Saturday, January 21, 2017

Saturday Thoughts on Moderation...


So... I've been thinking a lot about moderation and going up to moderate carbs from low carb/keto. It feel so weird to me that I feel good about this decision. I'm not freaking out that I won't lose weight fast enough. I'm not freaking out that I'll gain some temporary weight back (which I absolutely will because that's how it seems to work). I'm not freaking out that I'm going to go crazy and binge on all sorts of crap just because I'm allowing in more carbs.

In fact, I had some "cheat" foods this week and I didn't binge. I didn't have the desire to binge. I was able to eat some of it and then put the rest away and it's not calling out to me. My favorite chocolate is in the freezer right now (Ferrero Rocher) and I can take it or leave it. I haven't even had a piece today even though it's only a few feet away.

All of this is so strange to me. Normally I'm obsessing and freaking out and driving myself crazy and then gulping down everything that's in the house that may possibly taste good because I know I'm not allowing myself to have it later, but it seems that somehow, along the way, I have broken that obsession (or at least put it on hold... I don't want to jinx myself here!)
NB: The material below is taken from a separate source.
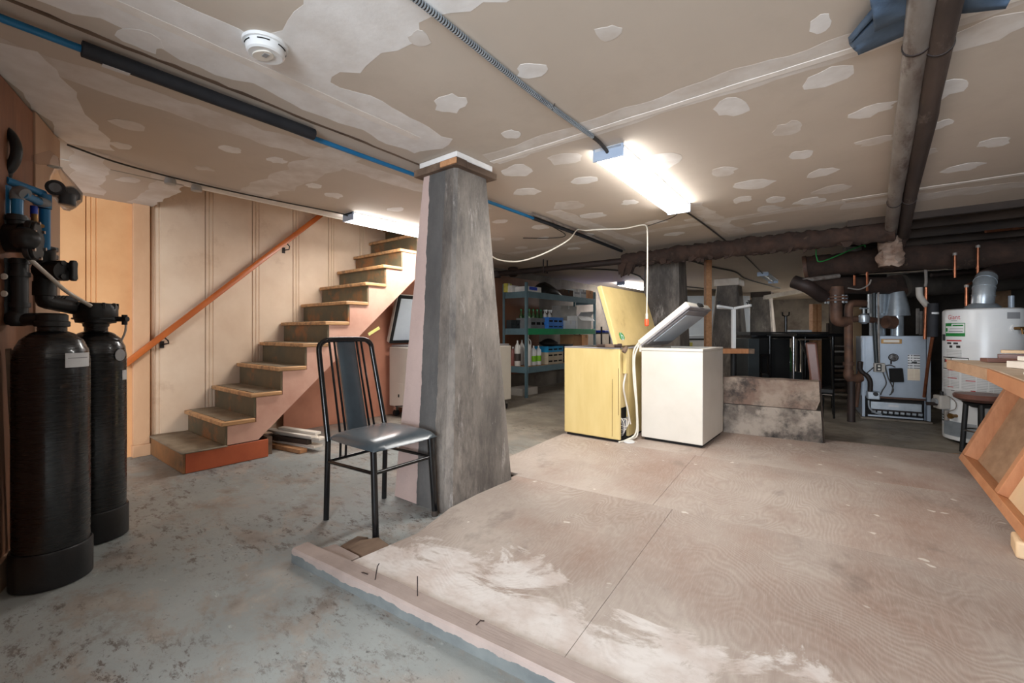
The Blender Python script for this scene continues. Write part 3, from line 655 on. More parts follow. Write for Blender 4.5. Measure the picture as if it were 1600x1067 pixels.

Part of this could be from my meds finally working as they should but part may be from the fact that, even with cheat foods (and I want to get rid of the whole idea of cheat foods and cheat days), I haven't binged in 42 days. FORTY-TWO DAYS!!!! Holy crap I had no idea it's been that long and I am actually shocked. OMG... I think that's the longest I've gone for most of my teen/adult life!!!

But, speaking if cheat days and foods, they just won't exist anymore because there is no need for them. If I really, really want, let's say an ice cream cone that comes in a box of 4, I'm not going to eat all 4. I will have one and immediately "assign" the rest to others who may want them and let them know they have ice cream waiting for them. If I want chocolate I can have a serving. If I want a donut I can have one but rarely and only if it fits my calories and macros that day and it has to be tracked.

So, basically, nothing is officially off-limits. My plan is to stick to moderate carb and keep it healthy. I'm "cutting out" 90% of white flour and white sugar, the ice cream, the pastries, bread, pasta, white potatoes, fake food, processed food, fast food, etc but that still leaves 10% for special occasions or when I really want some or whatever. The goal is to live my life and be happy an satisfied and, most importantly, be healthy. All that food won't make me healthy but having a small portion once in a great while won't make me unhealthy and will probably make me happy. I hope this is all making sense!

I want the obsession to stop and to allow everything in moderation and I feel like I'm finally, finally starting to get there. Yes, I still have a lot of weight to lose and a lot of work to do to get in shape and get healthy but I'm slowly making progress and slow progress is better than no progress.

I just feel... I feel good about my choices and my decisions. And that's a very weird thing for me to feel but I like it and I don't want it to stop!